**Stored data:**

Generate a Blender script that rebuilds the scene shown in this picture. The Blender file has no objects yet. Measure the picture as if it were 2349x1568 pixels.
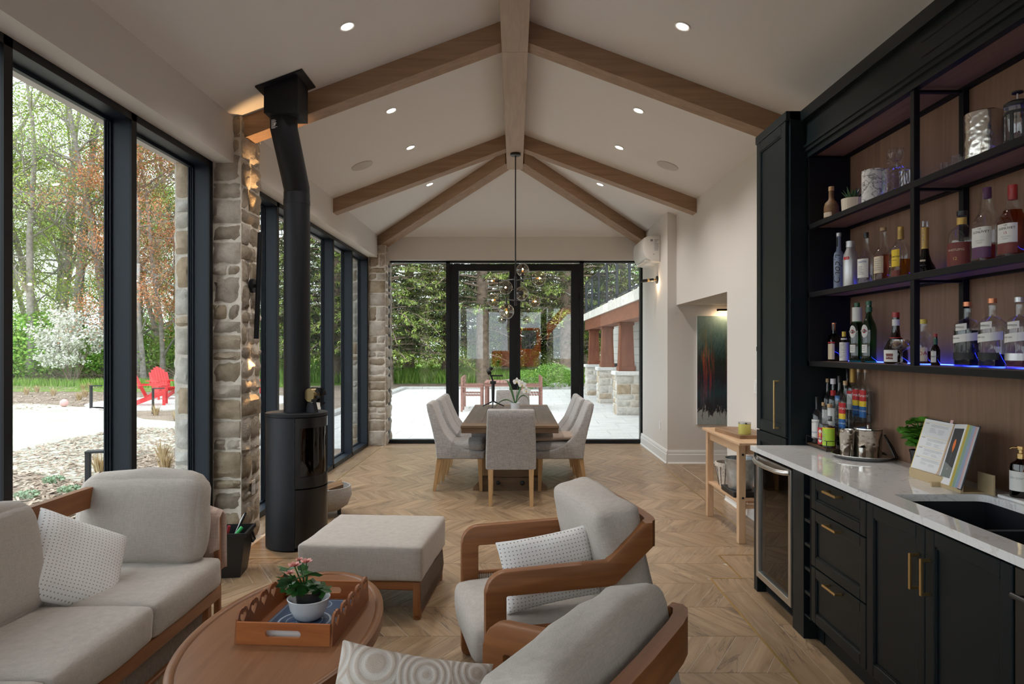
import bpy, bmesh, math, random
from mathutils import Vector, Matrix, noise as mnoise
random.seed(7)
sc = bpy.context.scene
C = sc.collection
PI = math.pi
# ------------------------------------------------------------------ camera, sky, exposure
FPX, VX, VY, CH = 1566.0, 1181.0, 797.0, 1.54
cd = bpy.data.cameras.new('camera'); cam = bpy.data.objects.new('camera', cd); C.objects.link(cam)
cam.location = (0, 0, CH); cam.rotation_euler = (PI/2, 0, 0)
cd.sensor_width = 36.0; cd.lens = 36.0*FPX/2349.0
cd.shift_x = (1174.5-VX)/2349.0; cd.shift_y = (VY-784.0)/2349.0
cd.clip_start = 0.05; cd.clip_end = 400
sc.camera = cam
w = bpy.data.worlds.new('sky'); sc.world = w; w.use_nodes = True
nt = w.node_tree; bg = nt.nodes['Background']
bg.inputs[0].default_value = (0.88, 0.945, 1.0, 1); bg.inputs[1].default_value = 2.0
sc.view_settings.view_transform = 'Standard'; sc.view_settings.look = 'None'
sc.view_settings.gamma = 1; sc.view_settings.use_curve_mapping = False
sc.view_settings.exposure = 0.68
cy = sc.cycles
cy.max_bounces = 7; cy.diffuse_bounces = 4; cy.glossy_bounces = 3; cy.transmission_bounces = 4; cy.transparent_max_bounces = 20
cy.use_adaptive_sampling = True; cy.adaptive_threshold = 0.07; cy.adaptive_min_samples = 16; cy.use_light_tree = False
cy.use_denoising = True; cy.sample_clamp_indirect = 6.0; cy.caustics_reflective = False; cy.caustics_refractive = False
DOWN_W = 44.0          # recessed downlights, watts each

# pixel of the photograph -> point on a real plane of the room
def G(px, py, z=0.0):
    k = (py-VY)/(CH-z); return Vector(((px-VX)/k, FPX/k, z))
def F(px, py, y):
    k = FPX/y; return Vector(((px-VX)/k, y, CH-(py-VY)/k))
def WX(px, py, x):
    k = (px-VX)/x; return Vector((x, FPX/k, CH-(py-VY)/k))

# ------------------------------------------------------------------ materials
MATS = {}
def nodes(name):
    m = bpy.data.materials.new(name); m.use_nodes = True
    t = m.node_tree; b = t.nodes['Principled BSDF']; MATS[name] = m
    return m, t, b
def N(t, kind, **kw):
    n = t.nodes.new(kind)
    for k, v in kw.items():
        if k in n.inputs.keys(): n.inputs[k].default_value = v
        else: setattr(n, k, v)
    return n
def ramp(t, fac, stops):
    r = t.nodes.new('ShaderNodeValToRGB'); e = r.color_ramp.elements
    while len(e) > 1: e.remove(e[-1])
    e[0].position = stops[0][0]; e[0].color = (*stops[0][1], 1)
    for p, c in stops[1:]:
        x = e.new(p); x.color = (*c, 1)
    t.links.new(fac, r.inputs[0]); return r
def coords(t, scale=(1,1,1), kind='Object', rot=(0,0,0)):
    tc = t.nodes.new('ShaderNodeTexCoord'); mp = t.nodes.new('ShaderNodeMapping')
    mp.inputs['Scale'].default_value = scale; mp.inputs['Rotation'].default_value = rot
    t.links.new(tc.outputs[kind], mp.inputs[0]); return mp.outputs[0]
def bump(t, b, h, strength, dist=0.01):
    n = N(t, 'ShaderNodeBump'); n.inputs['Strength'].default_value = strength; n.inputs['Distance'].default_value = dist
    t.links.new(h, n.inputs['Height']); t.links.new(n.outputs[0], b.inputs['Normal']); return n
def plain(name, col, rough=0.5, metal=0.0, spec=0.5, var=0.0, vscale=8.0, bumps=0.0, bscale=60.0, coat=0.0, emis=None, estr=0):
    m, t, b = nodes(name)
    b.inputs['Base Color'].default_value = (*col, 1); b.inputs['Roughness'].default_value = rough
    b.inputs['Metallic'].default_value = metal; b.inputs['Specular IOR Level'].default_value = spec
    b.inputs['Coat Weight'].default_value = coat
    if var or bumps:
        co = coords(t)
    if var:
        n = N(t, 'ShaderNodeTexNoise', Scale=vscale, Detail=4.0); t.links.new(co, n.inputs['Vector'])
        lo = tuple(c*(1-var) for c in col); hi = tuple(min(1, c*(1+var)) for c in col)
        r = ramp(t, n.outputs[0], [(0.3, lo), (0.7, hi)]); t.links.new(r.outputs[0], b.inputs['Base Color'])
    if bumps:
        n2 = N(t, 'ShaderNodeTexNoise', Scale=bscale, Detail=3.0); t.links.new(co, n2.inputs['Vector'])
        bump(t, b, n2.outputs[0], bumps)
    if emis:
        b.inputs['Emission Color'].default_value = (*emis, 1); b.inputs['Emission Strength'].default_value = estr
    return m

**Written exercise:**
Return nothing but the lines running from the start of the data to the line with "k = (px-VX)/x;", please, both ends included and no pictures.

**Response for this exercise:**
Generate a Blender script that rebuilds the scene shown in this picture. The Blender file has no objects yet. Measure the picture as if it were 2349x1568 pixels.
import bpy, bmesh, math, random
from mathutils import Vector, Matrix, noise as mnoise
random.seed(7)
sc = bpy.context.scene
C = sc.collection
PI = math.pi
# ------------------------------------------------------------------ camera, sky, exposure
FPX, VX, VY, CH = 1566.0, 1181.0, 797.0, 1.54
cd = bpy.data.cameras.new('camera'); cam = bpy.data.objects.new('camera', cd); C.objects.link(cam)
cam.location = (0, 0, CH); cam.rotation_euler = (PI/2, 0, 0)
cd.sensor_width = 36.0; cd.lens = 36.0*FPX/2349.0
cd.shift_x = (1174.5-VX)/2349.0; cd.shift_y = (VY-784.0)/2349.0
cd.clip_start = 0.05; cd.clip_end = 400
sc.camera = cam
w = bpy.data.worlds.new('sky'); sc.world = w; w.use_nodes = True
nt = w.node_tree; bg = nt.nodes['Background']
bg.inputs[0].default_value = (0.88, 0.945, 1.0, 1); bg.inputs[1].default_value = 2.0
sc.view_settings.view_transform = 'Standard'; sc.view_settings.look = 'None'
sc.view_settings.gamma = 1; sc.view_settings.use_curve_mapping = False
sc.view_settings.exposure = 0.68
cy = sc.cycles
cy.max_bounces = 7; cy.diffuse_bounces = 4; cy.glossy_bounces = 3; cy.transmission_bounces = 4; cy.transparent_max_bounces = 20
cy.use_adaptive_sampling = True; cy.adaptive_threshold = 0.07; cy.adaptive_min_samples = 16; cy.use_light_tree = False
cy.use_denoising = True; cy.sample_clamp_indirect = 6.0; cy.caustics_reflective = False; cy.caustics_refractive = False
DOWN_W = 44.0          # recessed downlights, watts each

# pixel of the photograph -> point on a real plane of the room
def G(px, py, z=0.0):
    k = (py-VY)/(CH-z); return Vector(((px-VX)/k, FPX/k, z))
def F(px, py, y):
    k = FPX/y; return Vector(((px-VX)/k, y, CH-(py-VY)/k))
def WX(px, py, x):
    k = (px-VX)/x; return Vector((x, FPX/k, CH-(py-VY)/k))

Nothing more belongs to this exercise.